On ne peut parler de rien d’autre que de retraite en ce moment semble-t-il. Entre « défense des avantages acquis », pérennité des systèmes de garantie sociale, régime général et régimes spéciaux, le sujet n’a sans doute jamais fait autant la « une » de l’actualité. Et pourtant si, au-delà des débats en cours, aussi légitimes et nécessaires qu’ils soient, on avait omis de s’interroger sur le concept même de retraite ? Cela ne conditionne bien sûr en rien les réformes proposées et ne débouche pas sur une conclusion définitive les concernant. Cependant, ne pas réfléchir au sens de la retraite, c’est écarter un pan de ce qu’est l’être humain.
De fait, le mot « retraite » possède un élément de sens inquiétant. Il implique la notion de « retrait ». On est en droit de se demander de quoi, justement, on se retire voire on est retiré par la volonté du corps social. La première réponse serait sans doute : de l’obligation de travailler. Mais n’est-ce pas aussi de l’ensemble de la société qu’on est ainsi écarté comme si on n’avait plus guère d’utilité, comme si on ne pouvait plus rien apporter de constructif puisqu’on est devenu « retraité » ?

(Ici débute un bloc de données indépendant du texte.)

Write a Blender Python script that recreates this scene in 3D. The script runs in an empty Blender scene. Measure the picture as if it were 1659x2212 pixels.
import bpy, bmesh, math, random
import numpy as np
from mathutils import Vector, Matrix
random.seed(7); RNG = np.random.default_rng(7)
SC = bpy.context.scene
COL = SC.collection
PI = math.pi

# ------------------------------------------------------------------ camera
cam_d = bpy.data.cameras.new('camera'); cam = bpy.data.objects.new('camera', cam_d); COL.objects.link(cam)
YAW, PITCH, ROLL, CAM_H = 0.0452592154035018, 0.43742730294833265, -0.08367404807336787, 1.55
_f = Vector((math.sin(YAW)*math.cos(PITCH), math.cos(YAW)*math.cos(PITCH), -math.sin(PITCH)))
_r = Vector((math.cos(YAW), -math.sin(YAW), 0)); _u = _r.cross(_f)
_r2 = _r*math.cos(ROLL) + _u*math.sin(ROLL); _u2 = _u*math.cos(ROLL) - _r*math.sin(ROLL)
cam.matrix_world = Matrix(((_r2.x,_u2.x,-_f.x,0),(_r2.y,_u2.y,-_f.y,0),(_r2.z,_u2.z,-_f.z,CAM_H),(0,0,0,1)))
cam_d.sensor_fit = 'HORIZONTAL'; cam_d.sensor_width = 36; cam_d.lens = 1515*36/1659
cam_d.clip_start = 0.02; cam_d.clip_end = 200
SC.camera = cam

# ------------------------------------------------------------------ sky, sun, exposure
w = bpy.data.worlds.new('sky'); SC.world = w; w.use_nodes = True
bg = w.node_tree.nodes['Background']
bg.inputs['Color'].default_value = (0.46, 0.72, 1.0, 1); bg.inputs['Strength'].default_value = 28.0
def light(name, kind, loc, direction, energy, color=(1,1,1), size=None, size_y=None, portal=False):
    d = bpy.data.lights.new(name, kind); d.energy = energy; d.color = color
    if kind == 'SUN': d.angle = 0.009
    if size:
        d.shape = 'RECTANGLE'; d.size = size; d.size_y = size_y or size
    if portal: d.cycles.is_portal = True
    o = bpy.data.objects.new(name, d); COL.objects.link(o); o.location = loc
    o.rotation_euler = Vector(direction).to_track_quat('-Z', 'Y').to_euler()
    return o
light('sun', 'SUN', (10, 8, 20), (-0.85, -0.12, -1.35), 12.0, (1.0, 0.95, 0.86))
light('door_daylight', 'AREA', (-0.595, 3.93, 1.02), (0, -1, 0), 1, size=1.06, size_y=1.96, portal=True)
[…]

Mais la vie de l’homme a d’abord pour but de multiplier le Bien dans le monde, ce faisant de le raffiner et l’élever. Qui pourrait dire que cela doit s’arrêter un jour. Certes, l’âge avançant, chacun constate que les forces déclinent. Mais cela n’est que la marque d’un passage inéluctable du temps, la vie comme elle suit les pages du calendrier. Il existe une autre manière de compter : à l’aune de la capacité et de la volonté d’agir. Et cette référence-là ignore tout simplement la retraite puisqu’elle ne perçoit que l’investissement personnel dans tous les domaines importants. Sachons, avec le judaïsme, le dire à la norme sociale : quel que soit le système retenu et l’attente des âges fatidiques, la conscience et la raison ne peuvent accepter l’exclusion des anciens.